Mangrove tours
A boat trip through the eerily scenic mangrove-lined channels of the Krabi estuary is a fun way to gain a different perspective on the area. As well as a close-up view of the weird creatures that inhabit the swamps, you’ll get to visit a riverside cave or two. Tours are best organized directly with the longtail boatmen who hang around Krabi’s two piers and the surrounding streets, but can also be arranged through most tour agents.
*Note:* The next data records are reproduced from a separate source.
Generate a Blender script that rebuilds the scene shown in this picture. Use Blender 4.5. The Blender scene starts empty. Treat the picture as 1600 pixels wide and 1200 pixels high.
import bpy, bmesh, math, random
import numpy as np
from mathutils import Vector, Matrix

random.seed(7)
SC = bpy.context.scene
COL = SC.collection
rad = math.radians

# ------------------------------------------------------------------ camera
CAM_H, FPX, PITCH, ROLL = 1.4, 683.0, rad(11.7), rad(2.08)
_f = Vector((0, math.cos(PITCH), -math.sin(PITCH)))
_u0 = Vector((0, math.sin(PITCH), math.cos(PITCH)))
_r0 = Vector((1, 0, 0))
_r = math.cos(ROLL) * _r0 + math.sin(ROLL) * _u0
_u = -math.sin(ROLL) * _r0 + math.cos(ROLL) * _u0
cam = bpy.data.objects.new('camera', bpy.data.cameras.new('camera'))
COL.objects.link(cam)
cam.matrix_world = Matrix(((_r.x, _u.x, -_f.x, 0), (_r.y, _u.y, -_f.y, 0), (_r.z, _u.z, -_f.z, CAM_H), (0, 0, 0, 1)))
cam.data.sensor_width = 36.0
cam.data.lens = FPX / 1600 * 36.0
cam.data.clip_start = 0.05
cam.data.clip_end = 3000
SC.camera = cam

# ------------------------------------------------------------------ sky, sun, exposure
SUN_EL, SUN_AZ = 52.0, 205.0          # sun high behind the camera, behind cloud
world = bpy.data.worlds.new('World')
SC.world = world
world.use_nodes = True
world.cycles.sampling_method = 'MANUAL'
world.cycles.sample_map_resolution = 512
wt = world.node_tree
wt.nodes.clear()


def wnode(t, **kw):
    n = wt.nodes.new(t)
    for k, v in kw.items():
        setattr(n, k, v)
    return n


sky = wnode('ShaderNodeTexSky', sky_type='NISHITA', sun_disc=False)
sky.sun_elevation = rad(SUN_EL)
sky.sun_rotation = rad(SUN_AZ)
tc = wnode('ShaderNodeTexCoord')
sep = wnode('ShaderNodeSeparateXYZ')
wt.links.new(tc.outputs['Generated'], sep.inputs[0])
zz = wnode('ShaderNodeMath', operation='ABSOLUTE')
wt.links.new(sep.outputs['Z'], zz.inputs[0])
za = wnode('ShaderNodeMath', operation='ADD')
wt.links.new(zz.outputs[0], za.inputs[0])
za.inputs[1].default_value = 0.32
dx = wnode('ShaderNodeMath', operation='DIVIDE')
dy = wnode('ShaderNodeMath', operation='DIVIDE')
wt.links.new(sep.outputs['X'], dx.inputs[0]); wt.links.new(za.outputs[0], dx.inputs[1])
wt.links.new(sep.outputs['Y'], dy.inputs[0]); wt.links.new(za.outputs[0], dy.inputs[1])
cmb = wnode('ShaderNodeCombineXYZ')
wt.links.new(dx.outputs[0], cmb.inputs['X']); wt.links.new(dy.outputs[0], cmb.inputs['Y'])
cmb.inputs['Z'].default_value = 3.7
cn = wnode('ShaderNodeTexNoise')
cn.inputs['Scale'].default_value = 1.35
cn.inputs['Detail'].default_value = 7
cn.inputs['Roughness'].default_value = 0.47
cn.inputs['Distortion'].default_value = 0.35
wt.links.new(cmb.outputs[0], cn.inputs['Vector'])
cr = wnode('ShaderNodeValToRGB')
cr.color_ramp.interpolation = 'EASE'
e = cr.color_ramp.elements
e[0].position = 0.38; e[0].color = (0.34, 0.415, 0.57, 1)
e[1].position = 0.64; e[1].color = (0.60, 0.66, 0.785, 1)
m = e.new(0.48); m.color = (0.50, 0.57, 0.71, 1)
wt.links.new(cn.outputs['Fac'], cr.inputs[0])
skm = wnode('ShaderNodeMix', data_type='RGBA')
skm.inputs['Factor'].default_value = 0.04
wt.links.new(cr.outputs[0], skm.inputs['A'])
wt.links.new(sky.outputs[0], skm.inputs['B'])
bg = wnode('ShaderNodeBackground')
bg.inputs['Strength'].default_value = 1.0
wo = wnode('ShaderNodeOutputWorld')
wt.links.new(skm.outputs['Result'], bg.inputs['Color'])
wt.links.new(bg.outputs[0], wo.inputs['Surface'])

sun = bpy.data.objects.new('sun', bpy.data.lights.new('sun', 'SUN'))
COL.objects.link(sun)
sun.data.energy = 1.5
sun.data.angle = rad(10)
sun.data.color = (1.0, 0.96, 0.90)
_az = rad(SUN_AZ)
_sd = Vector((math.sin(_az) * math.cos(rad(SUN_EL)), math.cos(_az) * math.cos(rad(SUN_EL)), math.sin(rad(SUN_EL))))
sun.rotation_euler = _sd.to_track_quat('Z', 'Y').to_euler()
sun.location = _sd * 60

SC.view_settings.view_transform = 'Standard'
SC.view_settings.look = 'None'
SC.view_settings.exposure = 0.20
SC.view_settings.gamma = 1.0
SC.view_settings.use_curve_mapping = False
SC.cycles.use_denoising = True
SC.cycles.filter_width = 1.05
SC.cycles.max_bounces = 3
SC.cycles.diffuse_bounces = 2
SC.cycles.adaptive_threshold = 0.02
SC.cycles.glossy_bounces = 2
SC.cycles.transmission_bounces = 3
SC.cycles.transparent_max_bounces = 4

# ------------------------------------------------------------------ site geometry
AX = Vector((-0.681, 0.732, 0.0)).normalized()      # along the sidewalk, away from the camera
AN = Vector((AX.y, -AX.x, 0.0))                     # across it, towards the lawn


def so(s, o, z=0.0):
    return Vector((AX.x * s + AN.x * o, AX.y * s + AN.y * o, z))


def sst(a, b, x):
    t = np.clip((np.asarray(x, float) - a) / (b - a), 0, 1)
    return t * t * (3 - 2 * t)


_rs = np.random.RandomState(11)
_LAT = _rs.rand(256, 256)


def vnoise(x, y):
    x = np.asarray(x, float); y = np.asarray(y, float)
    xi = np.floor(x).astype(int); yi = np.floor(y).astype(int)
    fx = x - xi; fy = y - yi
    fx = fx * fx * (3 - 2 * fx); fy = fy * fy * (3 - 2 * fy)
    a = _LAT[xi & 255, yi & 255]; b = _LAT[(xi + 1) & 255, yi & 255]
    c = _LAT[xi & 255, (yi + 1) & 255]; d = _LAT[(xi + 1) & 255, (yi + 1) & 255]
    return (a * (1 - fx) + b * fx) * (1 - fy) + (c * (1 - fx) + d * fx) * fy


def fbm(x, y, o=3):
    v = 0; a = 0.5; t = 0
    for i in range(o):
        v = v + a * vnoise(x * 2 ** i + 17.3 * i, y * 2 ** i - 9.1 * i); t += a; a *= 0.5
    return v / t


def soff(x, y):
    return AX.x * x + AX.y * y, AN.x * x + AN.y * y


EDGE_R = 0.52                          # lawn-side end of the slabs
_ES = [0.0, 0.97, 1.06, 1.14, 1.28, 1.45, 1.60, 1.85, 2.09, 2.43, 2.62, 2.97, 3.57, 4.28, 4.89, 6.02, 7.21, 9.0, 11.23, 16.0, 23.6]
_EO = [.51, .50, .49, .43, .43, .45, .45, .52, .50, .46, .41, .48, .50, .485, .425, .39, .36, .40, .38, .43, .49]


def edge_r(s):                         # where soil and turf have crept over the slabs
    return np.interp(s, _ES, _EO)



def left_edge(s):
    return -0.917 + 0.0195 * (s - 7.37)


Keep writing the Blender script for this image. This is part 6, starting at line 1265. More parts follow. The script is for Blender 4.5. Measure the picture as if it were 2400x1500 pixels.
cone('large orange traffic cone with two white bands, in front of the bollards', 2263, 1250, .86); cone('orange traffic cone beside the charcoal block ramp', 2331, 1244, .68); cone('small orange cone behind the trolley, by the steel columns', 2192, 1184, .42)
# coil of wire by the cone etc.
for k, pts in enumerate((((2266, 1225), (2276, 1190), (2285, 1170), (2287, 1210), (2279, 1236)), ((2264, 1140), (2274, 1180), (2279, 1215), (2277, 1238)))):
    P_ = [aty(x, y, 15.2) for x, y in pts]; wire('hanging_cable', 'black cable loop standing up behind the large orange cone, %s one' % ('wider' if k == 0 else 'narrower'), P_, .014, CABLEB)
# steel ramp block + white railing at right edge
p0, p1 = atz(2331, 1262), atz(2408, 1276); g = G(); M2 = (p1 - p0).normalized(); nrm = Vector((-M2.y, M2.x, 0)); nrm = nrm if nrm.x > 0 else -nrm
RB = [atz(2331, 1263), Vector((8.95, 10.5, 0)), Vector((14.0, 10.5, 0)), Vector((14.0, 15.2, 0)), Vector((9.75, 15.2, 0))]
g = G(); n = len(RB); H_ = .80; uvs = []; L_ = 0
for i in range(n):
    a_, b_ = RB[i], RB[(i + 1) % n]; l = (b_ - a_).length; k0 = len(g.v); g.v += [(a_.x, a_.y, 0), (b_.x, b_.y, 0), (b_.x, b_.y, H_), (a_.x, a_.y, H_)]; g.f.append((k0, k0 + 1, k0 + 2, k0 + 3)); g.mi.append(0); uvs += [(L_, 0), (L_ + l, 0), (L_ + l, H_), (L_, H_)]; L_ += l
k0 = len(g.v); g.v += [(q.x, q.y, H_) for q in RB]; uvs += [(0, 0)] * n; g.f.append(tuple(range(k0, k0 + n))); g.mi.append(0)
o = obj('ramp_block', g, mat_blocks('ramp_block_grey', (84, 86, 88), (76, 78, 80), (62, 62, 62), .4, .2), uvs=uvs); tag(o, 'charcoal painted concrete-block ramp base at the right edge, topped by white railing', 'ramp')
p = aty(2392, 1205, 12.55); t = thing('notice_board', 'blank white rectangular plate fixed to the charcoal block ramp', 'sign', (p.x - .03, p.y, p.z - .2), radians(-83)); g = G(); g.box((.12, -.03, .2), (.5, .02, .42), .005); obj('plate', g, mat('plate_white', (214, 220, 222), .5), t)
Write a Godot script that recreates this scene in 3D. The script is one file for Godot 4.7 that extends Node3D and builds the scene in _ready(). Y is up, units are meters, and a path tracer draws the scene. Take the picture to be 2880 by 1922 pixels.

The estuary’s most famous features are the twin limestone outcrops known as Khao Kanab Nam, which rise a hundred metres above the water from opposite sides of the Krabi River near the Maritime Park and Spa Resort and are so distinctive that they’ve become the symbol of Krabi. One of the twin karsts hides caves, which can be explored – many skeletons have been found here over the centuries, thought to be those of immigrants who got stranded by a flood before reaching the mainland. You can also choose to visit the Muslim island of Ko Klang.
Life in a mangrove swamp
Mangrove swamps are at their creepiest at low tide, when their aerial roots are fully exposed to form gnarled and knotted archways above the muddy banks. Not only are these roots essential parts of the tree’s breathing apparatus, they also reclaim land for future mangroves, trapping and accumulating water-borne debris into which the metre-long mangrove seedlings can fall. In this way, mangrove swamps also fulfil a vital ecological function: stabilizing shifting mud and protecting coastlines from erosion and the impact of tropical storms.
Mangrove swamp mud harbours some interesting creatures too, like the instantly recognizable fiddler crab, named after the male’s single outsized reddish claw, which it brandishes for communication and defence purposes; the claw is so powerful it could open a can of baked beans. If you keep your eyes peeled you should be able to make out a few mudskippers. These specially adapted fish can absorb atmospheric oxygen through their skins as long as they keep their outsides damp, which is why they spend so much time slithering around in the sludge; they move in tiny hops by flicking their tails, aided by their extra-strong pectoral fins. You might well also come across kingfishers and white-bellied sea eagles, or even a crab-eating macaque.
Though the Krabi mangroves have not escaped the environmentally damaging attentions of invasive industry, or the cutting down of the bigger trees to make commercial charcoal, around fifteen percent of the Andaman coastline is still fringed with mangrove forest, the healthiest concentration of this rich, complex ecosystem in Thailand.